Блюм рассматривает контроль над взрослой художественной литературой на примере судьбы поэтов-обэриутов и М. Зощенко. Наиболее жестко цензурировалась и правилась детская литература, так как на ней росло новое поколение, а неприемлемая литература могла неправильно повлиять на хрупкие детские умы. Автор осветил цензурные истории, связанные с разгромом «группы Маршака», преследованиями К. Чуковского.
Также большое внимание Главлит уделял массовой печатной продукции. Он боролся с символизмом, конструктивизмом, формализмом в графике, особенно детской. А. В. Блюм рассказывает о результатах такого контроля на примере эпизода о разгроме Лебедевской школы в ленинградском Детиздате, квалифицированной как «отрыжка буржуазного упадочнического искусства» [1, с. 235].
А. В. Блюм в своей монографии объясняет, как был устроен этот механизм контроля и на реальных фактах показывает, к каким результатам такая деятельность привела. В России традиционно к слову написанному и напечатанному относились серьезно, ведь недаром говорят: «что написано пером, того не вырубишь топором». Поэтому наверху понимали, что Слово для русского человека — нечто исключительно важное, то, что может менять души, менять настроения. Вследствие этого нельзя было допустить, чтобы что-то нежелательное дошло до читателя.
Новый, «второй эшелон» большевистских руководителей пришел строить новое тоталитарное общество. Многое в культуре стало непонятно и, главное, враждебно. Советская цензура в этот период носила не столько запретительный, сколько предписывающий характер: четко говорилось, что писать, о чем, и как (вспоминается диалог Берлиоза и Бездомного о будущей поэме из произведения «Мастер и Маргарита», не так ли?) Цензура вторглась не только в содержание, тематику, проблематику произведений, но и в их форму, в авторскую стилистику. Это, по мнению Блюма, главное отличие советской тоталитарной цензуры от русской дореволюционной.
«В эти четверть века была сделана попытка вырастить глубоко и разносторонне невежественного человека, инфантильную, пожизненно несовершеннолетнюю личность с перевернутым сознанием — идеальный материал для построения «нового общества», — пишет Блюм [1, с. 279]. Действительно, власти делали все, чтобы сделать общество максимально одномерным и посредственным, ведь нечто выделяющееся — уже угроза. При этом цензура стала оковами, страшными оковами для культуры.
Во время чтения монографии Блюма становится страшно. Сейчас мы так привыкли к тому, что можно свободно выражать свое мнение, что сложно представить — еще в том веке за такое могла быть испорчена и разрушена судьба человека.
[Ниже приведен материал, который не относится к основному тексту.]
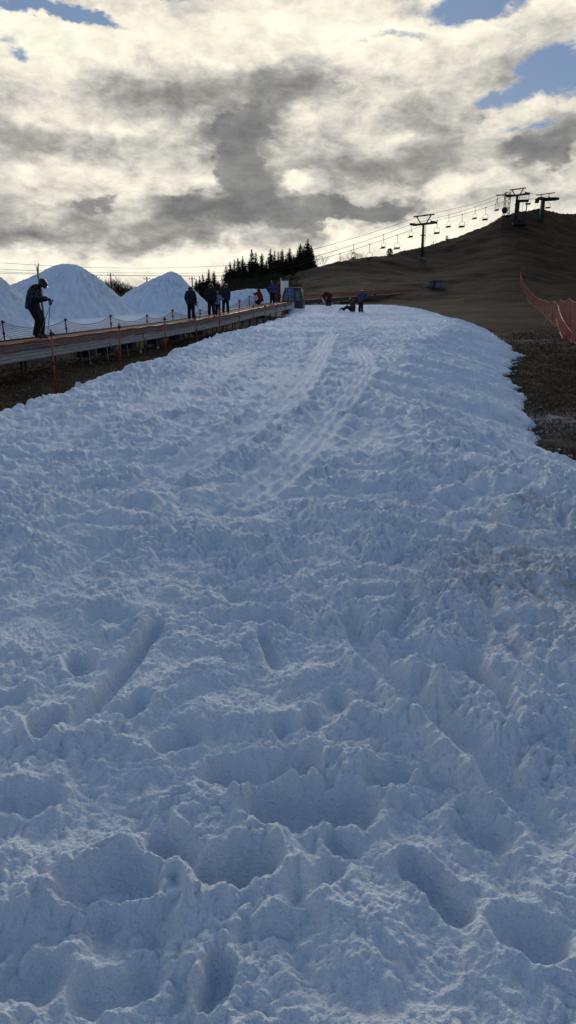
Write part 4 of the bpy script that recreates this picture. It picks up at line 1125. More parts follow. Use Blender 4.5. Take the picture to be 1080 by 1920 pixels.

Но где же, как не в искусстве, в литературе, человек может выражать себя? И что же тогда чувствовали авторы, которым было что сказать, но перед ними вставал выбор: отречься от своих принципов или стать мишенью для властей? Блюм рассказал четверть вековую жуткую историю насилия над культурой, которая, безусловно, оставила свой след в истории нашей страны.
Литература:
- Блюм, А. В. Советская цензура в эпоху тотального террора, 1929–1953: Монография / А. В. Блюм. — СПб.: Акад. Проект, 2000. — 312 с.